Administrators believe Yale did not violate Title IX, Miller says

Yale College Dean Mary Miller said that administrators believe they have not violated Title IX in a Wednesday night email to parents of undergraduates.

“We believe we have been in compliance with both the letter and the spirit of Title IX,” she wrote, “and we plan to cooperate fully with the OCR’s inquiry.”

The message came shortly after Miller sent an email to students about the federal investigation into allegations of a hostile sexual climate at Yale.

Read the full text of her message to parents below.

Dear Yale College Parents:

Many of you have seen the recent news reports regarding a complaint that was filed against Yale University with the U.S. Department of Education’s Office of Civil Rights (OCR), alleging that Yale is in violation of Title IX. Yale has received formal notification of OCR’s intention to investigate, although at this point we do not have any specific information about the timing or scope of the investigation. We believe we have been in compliance with both the letter and the spirit of Title IX, and we plan to cooperate fully with the OCR’s inquiry.

I can also say that what I have heard about the substance of the complaint does not reflect the Yale that I know. Moreover, as a student who helped to co-educate my undergraduate institution; as an academic who has both experienced sexism and championed diversity and equality in my field; and as a parent, the developments of the last few days have troubled me professionally and personally. I plan to ensure that the University takes this complaint as an opportunity for self-examination, and as a chance to learn and improve. Just as Yale does not and will not tolerate sexual misconduct, we must continue to nurture a culture of civility and inclusion where every member of our community feels safe and secure.

I hope I have been able to provide some reassurance. I have already communicated with Yale College students, and plan to be in regular touch with them throughout this investigation. Similarly, I have reached out to all Yale College faculty to enlist their continued attention in creating a supportive learning environment for their students. I will also provide periodic updates to you as the process moves forward. In the meantime, if you have any questions or concerns, please do not hesitate to be in touch.

Regards,

Mary Miller

Dean of Yale College

Sterling Professor of History of Art

Comments

  • The Anti-Yale

    *continue to nurture a culture of civility and inclusion*

    “Continue” ?

    By what possible stretch of the imagination can permitting the marchers in the “”No means anal” parade to attend classes for ONE DAY without writing **personal letters of apology to the women in the serenaded residence halls**, be considered “continu[ing] to nurture a culture of civility and inclusion”? There’s nothing there in the first place to “continue”.

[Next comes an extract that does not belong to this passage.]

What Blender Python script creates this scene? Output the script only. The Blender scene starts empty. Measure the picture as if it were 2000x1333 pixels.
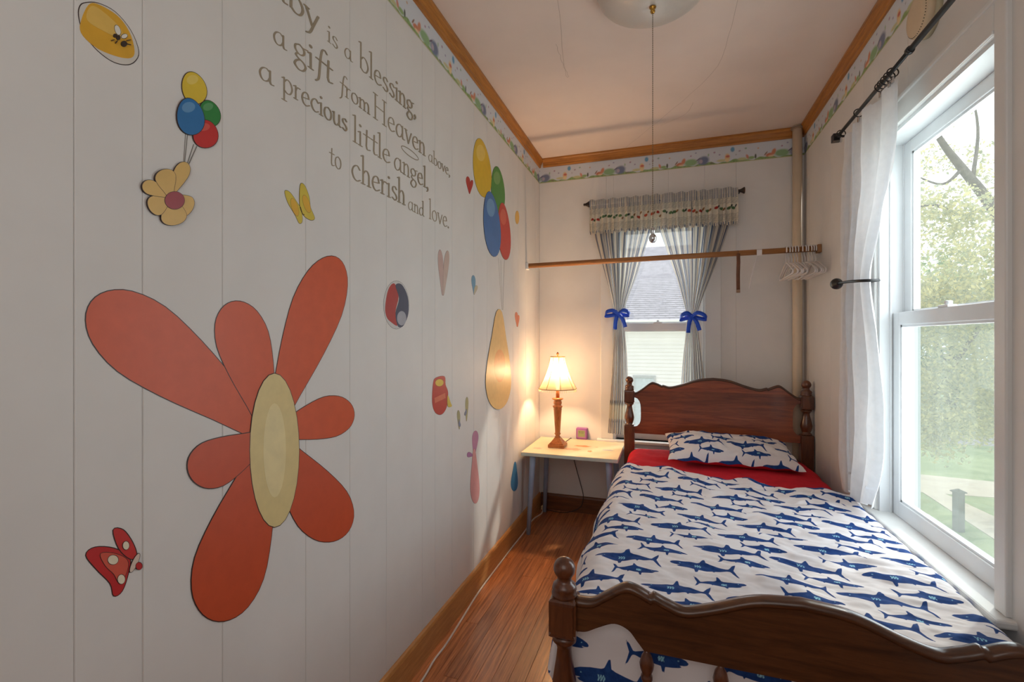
import bpy, bmesh, math, random
import numpy as np
from mathutils import Vector, Matrix
PI = math.pi
random.seed(7)
RNG = np.random.default_rng(11)
SC = bpy.context.scene
COL = SC.collection

# ---------------------------------------------------------------- camera, sky, sun, window light, exposure
FPX, CX, CY, EYE = 918.0, 1000.0, 663.0, 1.2
TH = math.atan(305 / FPX)
cam_d = bpy.data.cameras.new('camera')
cam_d.sensor_fit = 'HORIZONTAL'
cam_d.sensor_width = 36.0
cam_d.lens = 36.0 * FPX / 2000.0
cam_d.shift_y = (CY - 666.5) / 2000.0
cam_d.clip_start = 0.02
cam_d.clip_end = 300
cam = bpy.data.objects.new('camera', cam_d)
COL.objects.link(cam)
cam.location = (0, 0, EYE)
cam.rotation_euler = (PI / 2, 0, TH)
SC.camera = cam

world = bpy.data.worlds.new('sky')
SC.world = world
world.use_nodes = True
wn = world.node_tree
bg = wn.nodes['Background']
bg.inputs['Color'].default_value = (0.93, 0.96, 1.0, 1)
bg.inputs['Strength'].default_value = 1.7


def lamp(name, kind, loc, energy, color, aim=None, size=None, size_y=None):
    d = bpy.data.lights.new(name, kind)
    d.energy = energy
    d.color = color
    if kind == 'AREA':
        d.shape = 'RECTANGLE'
        d.size = size
        d.size_y = size_y or size
    o = bpy.data.objects.new(name, d)
    COL.objects.link(o)
    o.location = loc
    if aim is not None:
        o.rotation_euler = Vector(aim).to_track_quat('-Z', 'Y').to_euler()
    return o


sun = lamp('sun', 'SUN', (4, 8, 8), 2.0, (1.0, 0.93, 0.82), aim=(-0.6, -0.75, -0.75))
sun.data.angle = math.radians(2.2)
lamp('daylight_right', 'AREA', (0.8885, 1.83, 1.25), 9.5, (0.87, 0.93, 1.0), aim=(-1, 0, 0), size=0.66, size_y=1.35)
lamp('daylight_back', 'AREA', (-0.06, 3.3515, 1.25), 3.0, (0.9, 0.95, 1.0), aim=(0, -1, 0), size=0.54, size_y=1.35)
lamp('fill_light', 'AREA', (-0.05, -0.75, 1.75), 7.2, (0.99, 0.96, 0.93), aim=(0, 1, -0.12), size=1.3, size_y=1.2)  # added soft fill from behind the camera, no lamp stands there

vs = SC.view_settings
vs.view_transform = 'Standard'
vs.look = 'None'
vs.gamma = 1.0
vs.use_curve_mapping = False
vs.exposure = 0.0

# ---------------------------------------------------------------- measuring helpers (photograph pixel -> point on a real plane)
_s, _c = math.sin(TH), math.cos(TH)


def ray(u, v):
    t = (u - CX) / FPX
    return (-_s + t * _c, _c + t * _s, -(v - CY) / FPX)


def at_x(u, v, x):
    r = ray(u, v)
    k = x / r[0]
    return (x, r[1] * k, EYE + r[2] * k)


def at_y(u, v, y):
    r = ray(u, v)
    k = y / r[1]
    return (r[0] * k, y, EYE + r[2] * k)


def at_z(u, v, z):
    r = ray(u, v)
    k = (z - EYE) / r[2]
    return (r[0] * k, r[1] * k, z)


# room
LW, RW, BW, NW = -0.871, 0.777, 3.24, -1.0     # faces of the left, right, back and near walls
CEIL = 2.475


# ---------------------------------------------------------------- materials
def lin(c):
    return tuple(((x / 255) / 12.92 if x / 255 <= 0.04045 else ((x / 255 + 0.055) / 1.055) ** 2.4) for x in c)


def rgba(c):
    return (*lin(c), 1.0)


class NT:
    def __init__(s, name):
        s.m = bpy.data.materials.new(name)
        s.m.use_nodes = True
        s.t = s.m.node_tree
        s.b = s.t.nodes['Principled BSDF']
        s.out = s.t.nodes['Material Output']

    def n(s, kind, **kw):
        nd = s.t.nodes.new(kind)
        for k, v in kw.items():
            if k in nd.inputs:
                nd.inputs[k].default_value = v
            else:
                setattr(nd, k, v)
        return nd

    def l(s, a, b):
        s.t.links.new(a, b)

    def mix(s, fac, a, b, blend='MIX'):
        nd = s.t.nodes.new('ShaderNodeMix')
        nd.data_type = 'RGBA'
        nd.blend_type = blend
        for sock, val in ((nd.inputs[0], fac), (nd.inputs[6], a), (nd.inputs[7], b)):
            if isinstance(val, bpy.types.NodeSocket):
                s.l(val, sock)
            else:
                sock.default_value = val
        return nd.outputs[2]

    def ramp(s, fac, stops):
        nd = s.t.nodes.new('ShaderNodeValToRGB')
        e = nd.color_ramp.elements
        while len(e) < len(stops):
            e.new(0.5)
        for k, (p, c) in enumerate(stops):
            e[k].position = p
            e[k].color = c
        s.l(fac, nd.inputs[0])
        return nd.outputs[0]

    def coords(s, scale=(1, 1, 1), which='Object'):
        tc = s.n('ShaderNodeTexCoord')
        mp = s.n('ShaderNodeMapping')
        mp.inputs['Scale'].default_value = scale
        s.l(tc.outputs[which], mp.inputs[0])
        return mp.outputs[0]

    def noise(s, vec, scale, detail=4, rough=0.55, dist=0.0):
        nd = s.n('ShaderNodeTexNoise')
        nd.inputs['Scale'].default_value = scale
        nd.inputs['Detail'].default_value = detail
        nd.inputs['Roughness'].default_value = rough
        nd.inputs['Distortion'].default_value = dist
        s.l(vec, nd.inputs['Vector'])
        return nd.outputs[0]

    def bump(s, h, strength=0.2, dist=0.01):
        nd = s.n('ShaderNodeBump')
        nd.inputs['Strength'].default_value = strength
        nd.inputs['Distance'].default_value = dist
        s.l(h, nd.inputs['Height'])
        s.l(nd.outputs[0], s.b.inputs['Normal'])


MATS = {}


def plain(name, c, rough=0.5, var=0.06, scale=14, metal=0.0, bump=0.0, coat=0.0, spec=0.5):
    if name in MATS:
        return MATS[name]
    t = NT(name)
    v = t.coords()
    nz = t.noise(v, scale)
    base = rgba(c)
    dark = tuple(x * (1 - var * 2) for x in base[:3]) + (1,)
    lite = tuple(min(1, x * (1 + var)) for x in base[:3]) + (1,)
    t.l(t.ramp(nz, [(0.3, dark), (0.7, lite)]), t.b.inputs['Base Color'])
    t.b.inputs['Roughness'].default_value = rough
    t.b.inputs['Metallic'].default_value = metal
    t.b.inputs['Specular IOR Level'].default_value = spec
    t.b.inputs['Coat Weight'].default_value = coat
    if bump:
        t.bump(t.noise(v, scale * 6), bump, 0.004)
    MATS[name] = t.m
    return t.m


def wood(name, c1, c2, grain=(1, 14, 14), rough=0.35, coat=0.25, per_object=0.0, scale=6.0, bands=0.0):
    if name in MATS:
        return MATS[name]
    t = NT(name)
    v = t.coords(grain)
    oi = t.n('ShaderNodeObjectInfo')
    add = t.n('ShaderNodeVectorMath', operation='ADD')
    t.l(v, add.inputs[0])
    sc = t.n('ShaderNodeVectorMath', operation='SCALE')
    comb = t.n('ShaderNodeCombineXYZ')
    for k in range(3):
        t.l(oi.outputs['Random'], comb.inputs[k])
    t.l(comb.outputs[0], sc.inputs[0])
    sc.inputs['Scale'].default_value = 37.0
    t.l(sc.outputs[0], add.inputs[1])
    nz = t.noise(add.outputs[0], scale, 7, 0.62, 0.6)
    fine = t.noise(add.outputs[0], scale * 6, 3, 0.6)
    col = t.ramp(nz, [(0.30, rgba(c1)), (0.72, rgba(c2))])
    col = t.mix(0.22, col, t.ramp(fine, [(0.35, (0.25, 0.25, 0.25, 1)), (0.65, (1, 1, 1, 1))]), 'MULTIPLY')
    if per_object:
        hsv = t.n('ShaderNodeHueSaturation')
        mr = t.n('ShaderNodeMapRange')
        mr.inputs['To Min'].default_value = 1 - per_object
        mr.inputs['To Max'].default_value = 1 + per_object
        t.l(oi.outputs['Random'], mr.inputs[0])
        t.l(mr.outputs[0], hsv.inputs['Value'])
        t.l(col, hsv.inputs['Color'])
        col = hsv.outputs[0]
    if bands:                                  # glued-up boards of slightly different colour
        sp = t.n('ShaderNodeSeparateXYZ')
        t.l(t.coords((1, 1, 1 / bands)), sp.inputs[0])
        flr = t.n('ShaderNodeMath', operation='FLOOR')
        t.l(sp.outputs[2], flr.inputs[0])
        wnz = t.n('ShaderNodeTexWhiteNoise', noise_dimensions='1D')
        t.l(flr.outputs[0], wnz.inputs['W'])
        mr = t.n('ShaderNodeMapRange')
        mr.inputs['To Min'].default_value = 0.72
        mr.inputs['To Max'].default_value = 1.22
        t.l(wnz.outputs['Value'], mr.inputs[0])
        hsv = t.n('ShaderNodeHueSaturation')
        t.l(mr.outputs[0], hsv.inputs['Value'])
        t.l(col, hsv.inputs['Color'])
        col = hsv.outputs[0]
    t.l(col, t.b.inputs['Base Color'])
    t.b.inputs['Roughness'].default_value = rough
    t.b.inputs['Coat Weight'].default_value = coat
    t.b.inputs['Coat Roughness'].default_value = 0.18
    t.bump(fine, 0.06, 0.002)
    MATS[name] = t.m
    return t.m


def attr_col(name, attr='col', rough=0.8, trans=0.0, clear=0.0):
    """base colour from a colour attribute (flat print on cloth or paper)"""
    t = NT(name)
    a = t.n('ShaderNodeAttribute', attribute_name=attr)
    t.l(a.outputs['Color'], t.b.inputs['Base Color'])
    t.b.inputs['Roughness'].default_value = rough
    t.b.inputs['Specular IOR Level'].default_value = 0.2
    see_through(t, a.outputs['Color'], trans, clear)
    return t.m


def see_through(t, color, trans, clear):
    last = t.b.outputs[0]
    if trans:
        tr = t.n('ShaderNodeBsdfTranslucent')
        if isinstance(color, bpy.types.NodeSocket):
            t.l(color, tr.inputs[0])
        else:
            tr.inputs[0].default_value = color
        mx = t.n('ShaderNodeMixShader')
        mx.inputs[0].default_value = trans
        t.l(last, mx.inputs[1])
        t.l(tr.outputs[0], mx.inputs[2])
        last = mx.outputs[0]
    if clear:
        tp = t.n('ShaderNodeBsdfTransparent')
        mx = t.n('ShaderNodeMixShader')
        mx.inputs[0].default_value = clear
        t.l(last, mx.inputs[1])
        t.l(tp.outputs[0], mx.inputs[2])
        last = mx.outputs[0]
    t.l(last, t.out.inputs[0])


def glass_mat(name, veil=0.0, tint=(0.97, 0.99, 0.98)):
    t = NT(name)
    tp = t.n('ShaderNodeBsdfTransparent')
    tp.inputs[0].default_value = (*tint, 1)
    gl = t.n('ShaderNodeBsdfGlossy')
    gl.inputs['Roughness'].default_value = 0.02
    mx = t.n('ShaderNodeMixShader')
    mx.inputs[0].default_value = 0.03
    t.l(tp.outputs[0], mx.inputs[1])
    t.l(gl.outputs[0], mx.inputs[2])
    last = mx.outputs[0]
    if veil:  # whitish haze over the view, mixed into the pane material
        df = t.n('ShaderNodeBsdfTranslucent')
        df.inputs[0].default_value = (0.9, 0.92, 0.92, 1)
        m2 = t.n('ShaderNodeMixShader')
        m2.inputs[0].default_value = veil
        t.l(last, m2.inputs[1])
        t.l(df.outputs[0], m2.inputs[2])
        last = m2.outputs[0]
    t.l(last, t.out.inputs[0])
    return t.m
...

    I’m all for FREE SPEECH, but yelling “Fire” in a crowded theatre seems a twin of yelling “No means anal” in front a crowded residence of women whose body language is clearly saying “NO”.

  • The Anti-Yale

    BTW

    Doesn’t the syllogism run thusly: If No means Yes and Yes means anal, then No means anal ?

  • HighStreet2010

    I don’t know, maybe if someone had a blog entry with all the answers that I could just easily consult…

  • McGuire

    Jesus, Keane… give it a rest.

  • The Anti-Yale

    This debate has been an open wound in American literature for over half a century, and apparently no one has learned a darn thing from it.

    Hear Holden Caulfield’s confusion as he writes from a sanitarium in 1950, probably recuperating from an emotional breakdown of some sort which he experienced in 1949 whe he was 16 years old:

    The thing is , most of the time when you’re coming pretty close to doing it with a girl — a girl that isn’t a prostitute or anything, I mean — she keeps telling you to stop. The trouble with me is, I stop. Most guys don’t I can’t help it. You never know whether they really want you to stop, or whether they’re just scared as hell , or whether they’re just telling you to stop so that if you do go through with it, they’ll blame it on you , not them . . . They tell me to stop, so I stop. (Salinger, p. 92) “The Catcher in the Rye”

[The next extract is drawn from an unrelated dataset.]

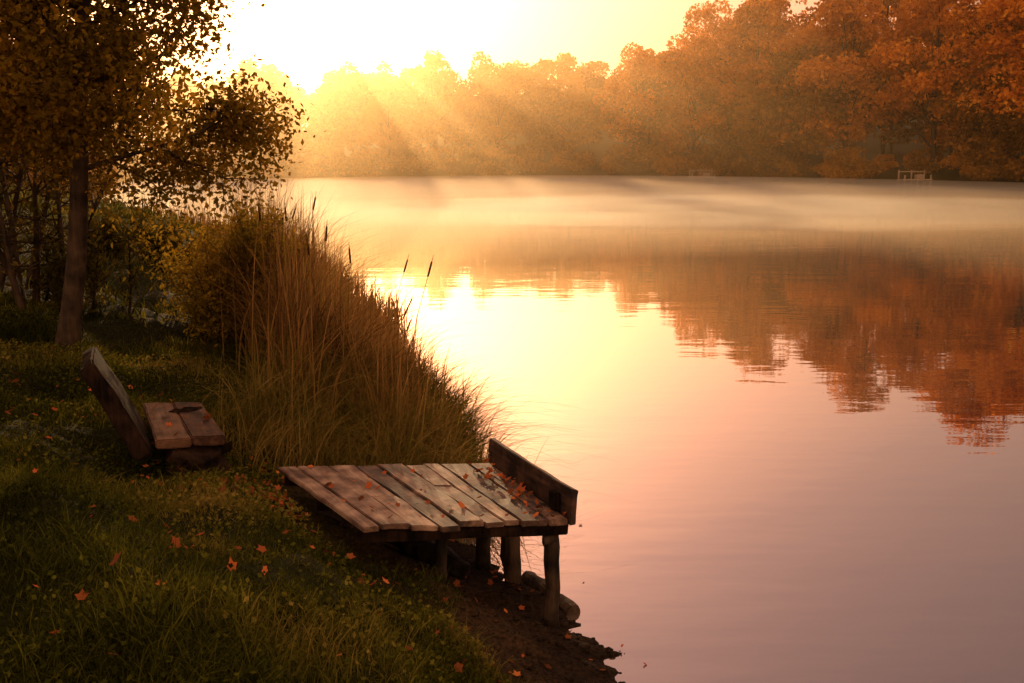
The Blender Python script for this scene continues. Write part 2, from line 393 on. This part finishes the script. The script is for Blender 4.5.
hexa('backrest',[a0,a1,a1+t,a0+t],[a0+bk*1.04,a1+bk*1.0,a1+bk*.98+t,a0+bk+t],M_dark,bench,amp=.012,seed=30,bev=.014)
for nm,cy,cx in (('leg_1',5.80,-1.90),('leg_2',6.42,-2.22)):
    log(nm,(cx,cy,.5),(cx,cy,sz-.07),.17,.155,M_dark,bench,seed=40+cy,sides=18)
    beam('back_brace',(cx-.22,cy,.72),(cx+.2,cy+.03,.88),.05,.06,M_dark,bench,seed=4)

# ------------------------------------------------------------------ foreground trees
def near_tree(name,base,top_z,lean,r0,limbs,nleafscale,leafmat,lsize,Rl=2.0,start=1.7,seed=1,droop=.35,spread=.1):
    random.seed(seed)
    acc=Acc(); tw=[]
    b=Vector(base); 
    tp=[];tr=[]
    N=12
    for i in range(N+1):
        f=i/N; z=(top_z-b.z)*f
        tp.append(b+Vector((lean[0]*z+mnoise.noise(Vector((f*3,seed,0)))*.10*f*2,lean[1]*z+mnoise.noise(Vector((f*3,seed,5)))*.10,z-.12)))
        tr.append(r0*(1.35 if i==0 else 1)*(1-f*.85))
    V,F=tube(tp,tr,14); acc.add(V,F)
    def branch(p,d,L,r,depth):
        n=5; pts=[p]; dd=d.copy()
        for i in range(n):
            dd=(dd+Vector((random.uniform(-.22,.22),random.uniform(-.22,.22),random.uniform(-.14,.12)))).normalized()
            pts.append(pts[-1]+dd*L/n)
        V,F=tube(pts,[r*(1-.75*i/n) for i in range(n+1)],6 if depth<2 else 3); acc.add(V,F)
        if depth>=1:
            tw.append([np.array(q) for q in pts[1:]]); 
        if depth<3:
            k=(7,5,3)[depth]
            for j in range(k):
                t=random.uniform(.2,1); ip=min(n-1,int(t*n)); q=pts[ip].lerp(pts[ip+1],t*n-ip if t<1 else 1)
                nd=(dd*.6+Vector((random.uniform(-1,1),random.uniform(-1,1),random.uniform(-.9,.6)))).normalized()
                branch(q,nd,L*random.uniform(.4,.6),r*.45,depth+1)
    for j in range(limbs):
        f=start+(top_z-b.z-start)*(j/limbs)**1.0
        i=f/(top_z-b.z)*N; ii=min(N-1,int(i)); p=tp[ii].lerp(tp[ii+1],i-ii)
        az=j*2.4+random.uniform(-.4,.4); up=random.uniform(.2,.65)
        Ls=Rl*(1-.55*(j/limbs)**1.5)*random.uniform(.85,1.1)
        branch(p,Vector((math.cos(az),math.sin(az),up)).normalized(),Ls,r0*.28*(1-.5*j/limbs),0)
    V,F,_=acc.get()
    C=[]
    for pts in tw:
        k=max(1,int(nleafscale*random.uniform(.2,1.8)))
        P=np.array(pts); ii=rng.integers(0,len(P),k)
        C.append(P[ii]+rng.normal(size=(k,3))*spread)
    C=np.concatenate(C); LV,LF,lv=leaves(C,lsize,.6,.5,droop)
    print(name,'leaves',len(C))
    nb=len(V)
    me=np_mesh(name,np.concatenate([V,LV]),np.concatenate([F,LF+nb]),M_bark,attr=np.concatenate([np.zeros(nb),lv]),make_obj=False)
    me.materials.append(leafmat); mi=np.zeros(len(F)+len(LF),dtype=np.int32); mi[len(F):]=1
    me.polygons.foreach_set('material_index',mi)
    return link(bpy.data.objects.new(name,me))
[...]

    It seems no clearer 61 years later what society wants from males interacting with females.

  • y10alum

    “Yelling “Fire” in a crowded theatre seems a twin of yelling “No means anal” in front a crowded residence of women whose body language is clearly saying “NO”.”

    Can you explain how the analogy maps?

  • The Anti-Yale

    Both threaten the “quiet enjoyment of the premises” and both are incendiary.

  • Branford73

    No, no, Mr. Keane, though kudos for the “incendiary” joke. The reason that yelling “fire” in a crowded theater is not protected speech is that the act may create a stampede to the exits causing injury. It is not the hurt to feelings that is being protected but the physical harm of being trampled. If there is a case at all for regulating the offensive chant in question it is that it was meant to and caused intimidation and fear and was not political speech or artistic expression. I doubt the intent was artistic expression but it does have the earmarks of performance art on the scale of Aliza Shvarts’ project for provoking campus-wide and national reactions.